Looks like Brad Ellsworth (IN-08) is pushing on the national level a bill of which I was critical on the state level.
A bill to require all new manufactured homes to come equipped with emergency weather radios is gaining traction in Congress, pushed by a campaign promise to an Indiana woman whose 2-year-old son was killed by a tornado in 2005.
My main critique was that this level of involvement by the government was a bit too great given what I perceived to be the effectiveness of weather radios and the relative ease of getting them on one’s own. Who knows, maybe my perception is wrong on both counts.
Mike Kole says
Doug, I think that you’re right on this, and Ellsworth is wrong- by a mile!
Parker says
Concur – this is not a legitimate function of government, in my view.
tim zank says
Following Ellsworths’ logic, we should mandate equipping all new mobile homes with signs in every room that say “Warning: If a twister hits your mobile home you will probably die.” Or maybe “Turn on your radio stupid, it’s cloudy outside”.
Stop regulating just for the sake of regulating.
sheesh
T says
Maybe they should work on getting better coverage. I’m midway between Louisville and Evansville and in good weather I can almost make out the broadcast from two stations, with mostly static, but only if the radio is on the bedroom floor. Otherwise, no signal at all in the rest of the house. I feel like I wasted forty bucks buying the thing.
Pila says
I can understand why Ellsworth is doing this, given what district he represents. I don’t happen to think that mandating the weather radios will do much good.

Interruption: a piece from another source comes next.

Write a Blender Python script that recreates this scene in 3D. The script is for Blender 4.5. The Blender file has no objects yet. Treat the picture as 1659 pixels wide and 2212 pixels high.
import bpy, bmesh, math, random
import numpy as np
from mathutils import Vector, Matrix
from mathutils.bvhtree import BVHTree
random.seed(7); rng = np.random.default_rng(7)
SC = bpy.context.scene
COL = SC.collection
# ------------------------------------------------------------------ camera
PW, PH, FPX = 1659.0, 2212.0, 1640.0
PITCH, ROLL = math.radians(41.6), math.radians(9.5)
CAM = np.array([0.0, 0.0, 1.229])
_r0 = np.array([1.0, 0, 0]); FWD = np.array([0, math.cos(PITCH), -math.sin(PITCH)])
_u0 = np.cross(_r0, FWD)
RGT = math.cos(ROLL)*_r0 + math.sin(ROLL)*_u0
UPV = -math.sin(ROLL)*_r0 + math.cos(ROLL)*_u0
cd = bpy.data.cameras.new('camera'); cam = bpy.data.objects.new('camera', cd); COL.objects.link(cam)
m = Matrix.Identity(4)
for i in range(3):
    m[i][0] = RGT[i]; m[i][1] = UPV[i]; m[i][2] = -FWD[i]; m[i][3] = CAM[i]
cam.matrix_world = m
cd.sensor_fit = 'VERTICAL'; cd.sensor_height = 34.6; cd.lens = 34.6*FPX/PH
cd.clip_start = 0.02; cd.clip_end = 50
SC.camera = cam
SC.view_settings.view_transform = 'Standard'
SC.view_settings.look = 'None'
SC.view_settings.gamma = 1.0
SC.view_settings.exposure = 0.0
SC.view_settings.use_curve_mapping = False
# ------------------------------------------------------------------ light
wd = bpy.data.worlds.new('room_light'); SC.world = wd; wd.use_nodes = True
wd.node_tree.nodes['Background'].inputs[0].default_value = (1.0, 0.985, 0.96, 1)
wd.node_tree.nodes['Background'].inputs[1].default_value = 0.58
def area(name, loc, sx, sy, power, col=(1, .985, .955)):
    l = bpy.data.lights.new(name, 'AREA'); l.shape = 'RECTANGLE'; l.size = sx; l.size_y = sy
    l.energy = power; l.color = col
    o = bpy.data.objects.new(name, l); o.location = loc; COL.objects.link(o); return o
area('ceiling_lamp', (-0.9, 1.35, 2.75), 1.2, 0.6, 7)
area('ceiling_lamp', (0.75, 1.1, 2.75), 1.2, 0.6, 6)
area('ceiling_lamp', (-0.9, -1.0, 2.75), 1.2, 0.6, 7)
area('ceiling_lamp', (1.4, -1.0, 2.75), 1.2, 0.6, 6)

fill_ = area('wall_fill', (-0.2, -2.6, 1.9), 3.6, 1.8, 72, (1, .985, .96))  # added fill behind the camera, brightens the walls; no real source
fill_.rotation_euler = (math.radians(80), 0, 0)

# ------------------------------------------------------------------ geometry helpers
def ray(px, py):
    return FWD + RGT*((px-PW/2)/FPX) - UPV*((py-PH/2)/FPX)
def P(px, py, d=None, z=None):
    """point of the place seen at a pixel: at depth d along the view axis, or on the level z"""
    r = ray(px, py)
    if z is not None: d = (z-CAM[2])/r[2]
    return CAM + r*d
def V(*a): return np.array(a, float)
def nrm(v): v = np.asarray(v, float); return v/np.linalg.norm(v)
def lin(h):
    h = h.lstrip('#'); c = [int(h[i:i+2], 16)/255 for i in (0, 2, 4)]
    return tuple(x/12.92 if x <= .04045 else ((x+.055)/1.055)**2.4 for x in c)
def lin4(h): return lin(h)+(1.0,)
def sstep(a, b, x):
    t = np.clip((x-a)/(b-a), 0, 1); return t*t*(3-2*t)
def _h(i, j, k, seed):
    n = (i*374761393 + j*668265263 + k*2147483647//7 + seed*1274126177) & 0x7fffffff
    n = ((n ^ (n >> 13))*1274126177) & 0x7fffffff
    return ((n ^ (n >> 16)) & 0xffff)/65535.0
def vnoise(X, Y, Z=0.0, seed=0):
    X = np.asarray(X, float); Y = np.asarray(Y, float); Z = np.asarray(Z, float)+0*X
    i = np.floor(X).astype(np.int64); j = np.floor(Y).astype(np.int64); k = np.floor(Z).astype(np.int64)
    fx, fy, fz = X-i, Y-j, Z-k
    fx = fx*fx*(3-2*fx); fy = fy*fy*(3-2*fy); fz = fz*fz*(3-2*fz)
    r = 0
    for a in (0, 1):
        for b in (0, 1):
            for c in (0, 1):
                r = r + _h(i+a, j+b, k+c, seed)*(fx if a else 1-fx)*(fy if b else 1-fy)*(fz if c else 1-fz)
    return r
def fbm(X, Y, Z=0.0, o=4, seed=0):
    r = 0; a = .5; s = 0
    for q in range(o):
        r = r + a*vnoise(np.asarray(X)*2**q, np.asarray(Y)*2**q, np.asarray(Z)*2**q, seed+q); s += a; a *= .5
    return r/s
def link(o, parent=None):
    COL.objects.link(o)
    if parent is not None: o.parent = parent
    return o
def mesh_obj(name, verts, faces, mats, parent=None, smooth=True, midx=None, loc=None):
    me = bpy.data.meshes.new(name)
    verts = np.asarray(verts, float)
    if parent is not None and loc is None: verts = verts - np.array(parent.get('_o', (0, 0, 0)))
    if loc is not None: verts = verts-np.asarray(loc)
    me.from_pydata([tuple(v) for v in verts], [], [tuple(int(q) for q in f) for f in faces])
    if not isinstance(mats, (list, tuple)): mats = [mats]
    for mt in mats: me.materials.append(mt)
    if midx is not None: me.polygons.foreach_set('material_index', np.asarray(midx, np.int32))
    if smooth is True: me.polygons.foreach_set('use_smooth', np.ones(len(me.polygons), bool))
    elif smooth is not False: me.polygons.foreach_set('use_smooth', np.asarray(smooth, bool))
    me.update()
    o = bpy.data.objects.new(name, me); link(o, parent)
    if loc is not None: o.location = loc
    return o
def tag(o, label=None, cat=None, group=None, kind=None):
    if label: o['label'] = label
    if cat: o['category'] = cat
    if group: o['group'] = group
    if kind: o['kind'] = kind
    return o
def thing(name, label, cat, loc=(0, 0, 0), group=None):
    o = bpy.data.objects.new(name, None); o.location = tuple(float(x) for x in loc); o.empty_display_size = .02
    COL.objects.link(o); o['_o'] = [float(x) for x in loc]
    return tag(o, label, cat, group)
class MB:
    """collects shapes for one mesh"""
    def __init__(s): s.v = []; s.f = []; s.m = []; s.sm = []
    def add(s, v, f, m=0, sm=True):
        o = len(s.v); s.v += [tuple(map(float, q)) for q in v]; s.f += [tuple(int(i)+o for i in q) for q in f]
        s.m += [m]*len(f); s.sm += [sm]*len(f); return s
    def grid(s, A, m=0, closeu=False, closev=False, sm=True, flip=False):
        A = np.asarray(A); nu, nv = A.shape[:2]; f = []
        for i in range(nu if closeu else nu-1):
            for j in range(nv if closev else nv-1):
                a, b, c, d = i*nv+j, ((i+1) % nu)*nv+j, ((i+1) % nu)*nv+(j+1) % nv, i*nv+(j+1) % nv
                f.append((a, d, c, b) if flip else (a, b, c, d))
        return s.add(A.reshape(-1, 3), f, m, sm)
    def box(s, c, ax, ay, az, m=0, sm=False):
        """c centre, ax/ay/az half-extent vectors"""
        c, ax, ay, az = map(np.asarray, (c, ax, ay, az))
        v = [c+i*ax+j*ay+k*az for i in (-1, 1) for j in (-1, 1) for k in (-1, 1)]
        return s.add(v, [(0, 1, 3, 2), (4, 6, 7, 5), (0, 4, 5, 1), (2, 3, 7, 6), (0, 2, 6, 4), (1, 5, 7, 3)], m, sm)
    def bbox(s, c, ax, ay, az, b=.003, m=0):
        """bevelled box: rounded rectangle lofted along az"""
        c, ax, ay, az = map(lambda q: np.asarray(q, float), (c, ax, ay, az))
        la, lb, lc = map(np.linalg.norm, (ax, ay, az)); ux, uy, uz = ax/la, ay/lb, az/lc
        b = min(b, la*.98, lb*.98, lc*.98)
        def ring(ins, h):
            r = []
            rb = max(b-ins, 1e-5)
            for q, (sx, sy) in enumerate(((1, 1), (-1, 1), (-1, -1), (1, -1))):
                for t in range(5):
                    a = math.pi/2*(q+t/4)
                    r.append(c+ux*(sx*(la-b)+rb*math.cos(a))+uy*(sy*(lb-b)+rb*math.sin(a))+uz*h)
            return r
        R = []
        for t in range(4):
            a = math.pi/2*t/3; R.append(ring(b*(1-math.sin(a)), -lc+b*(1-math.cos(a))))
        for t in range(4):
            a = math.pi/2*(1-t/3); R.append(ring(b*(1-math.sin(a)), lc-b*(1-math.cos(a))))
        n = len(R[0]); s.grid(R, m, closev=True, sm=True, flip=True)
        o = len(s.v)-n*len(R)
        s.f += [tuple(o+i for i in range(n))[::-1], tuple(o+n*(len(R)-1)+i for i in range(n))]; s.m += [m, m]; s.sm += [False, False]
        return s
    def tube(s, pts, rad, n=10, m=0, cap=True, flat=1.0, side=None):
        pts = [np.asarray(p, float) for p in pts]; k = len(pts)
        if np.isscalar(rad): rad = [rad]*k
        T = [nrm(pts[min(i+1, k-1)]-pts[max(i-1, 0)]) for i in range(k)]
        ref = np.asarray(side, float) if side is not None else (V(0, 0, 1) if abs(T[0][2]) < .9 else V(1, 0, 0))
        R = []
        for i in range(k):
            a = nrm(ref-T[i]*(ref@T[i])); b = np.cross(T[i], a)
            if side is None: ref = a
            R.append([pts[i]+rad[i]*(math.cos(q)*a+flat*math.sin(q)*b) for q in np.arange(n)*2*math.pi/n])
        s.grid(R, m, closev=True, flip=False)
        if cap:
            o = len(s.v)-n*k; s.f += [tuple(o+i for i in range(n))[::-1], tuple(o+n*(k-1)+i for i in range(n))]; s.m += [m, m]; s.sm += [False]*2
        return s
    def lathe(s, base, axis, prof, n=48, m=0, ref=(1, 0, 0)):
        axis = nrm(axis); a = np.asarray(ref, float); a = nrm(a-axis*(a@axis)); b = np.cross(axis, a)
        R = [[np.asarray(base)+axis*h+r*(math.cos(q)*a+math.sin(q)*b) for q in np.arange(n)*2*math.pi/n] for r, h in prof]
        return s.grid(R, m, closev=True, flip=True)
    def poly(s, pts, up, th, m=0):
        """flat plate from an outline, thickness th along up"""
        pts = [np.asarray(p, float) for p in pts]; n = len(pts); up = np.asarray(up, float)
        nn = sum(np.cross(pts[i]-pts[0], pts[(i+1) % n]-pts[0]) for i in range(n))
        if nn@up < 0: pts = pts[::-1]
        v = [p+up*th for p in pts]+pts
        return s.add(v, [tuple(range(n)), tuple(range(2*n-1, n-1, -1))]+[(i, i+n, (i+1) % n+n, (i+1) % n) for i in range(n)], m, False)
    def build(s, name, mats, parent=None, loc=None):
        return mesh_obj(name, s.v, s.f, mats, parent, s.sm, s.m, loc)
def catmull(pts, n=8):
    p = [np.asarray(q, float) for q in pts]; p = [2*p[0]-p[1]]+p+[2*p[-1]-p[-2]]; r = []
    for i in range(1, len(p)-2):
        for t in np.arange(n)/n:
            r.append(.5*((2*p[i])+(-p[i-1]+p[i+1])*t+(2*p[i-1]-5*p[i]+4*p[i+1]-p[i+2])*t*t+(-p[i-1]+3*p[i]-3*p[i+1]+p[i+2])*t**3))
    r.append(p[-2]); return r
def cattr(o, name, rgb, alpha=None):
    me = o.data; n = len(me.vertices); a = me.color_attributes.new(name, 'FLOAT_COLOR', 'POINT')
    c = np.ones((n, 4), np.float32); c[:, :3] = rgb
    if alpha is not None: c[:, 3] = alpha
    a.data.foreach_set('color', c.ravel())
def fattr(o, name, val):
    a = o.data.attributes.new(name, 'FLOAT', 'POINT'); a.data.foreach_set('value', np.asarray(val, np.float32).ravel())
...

I think that we should remember that timely tornado WATCHES were not issued on that night in November 2005, meaning that people in the Evansville area could not have taken action before going to bed. There was also a problem with the NWS signal such that weather radios didn’t pick up the the tornado WARNING once it was issued. For those who want to blame the victims, I doubt that any of us would have made different choices that night, given the information that was available.
Brenda says
As to government involvement… is there a requirement that new *non* manufactured homes (built?) have to meet a certain standard of structural integrity in case of high winds?.
Glenn says
I guess I don’t have a huge problem with this. Seems to me somewhat like requiring seat belts in cars (note I didn’t say requiring people to use them…), or closer building safety codes like Brenda hints about. Manufactured/mobile homes are not good places to be during a tornado. And in the case of a middle-of-the-night storm like the Evansville one of 2005, interrupting radio/TV with weather alerts does zero good. Trust me, an operating weather radio WILL wake you up in the middle of the night if there’s an alert…my only problem has been setting it up so that it doesn’t go off for warnings in counties far away from mine.
Brenda says
That’s where I was going with my comment… is it a situation of “if you cannot meet requirement ABC, you must provide XYZ?” in which case I don’t see a lot of different in the level of governmental involvement.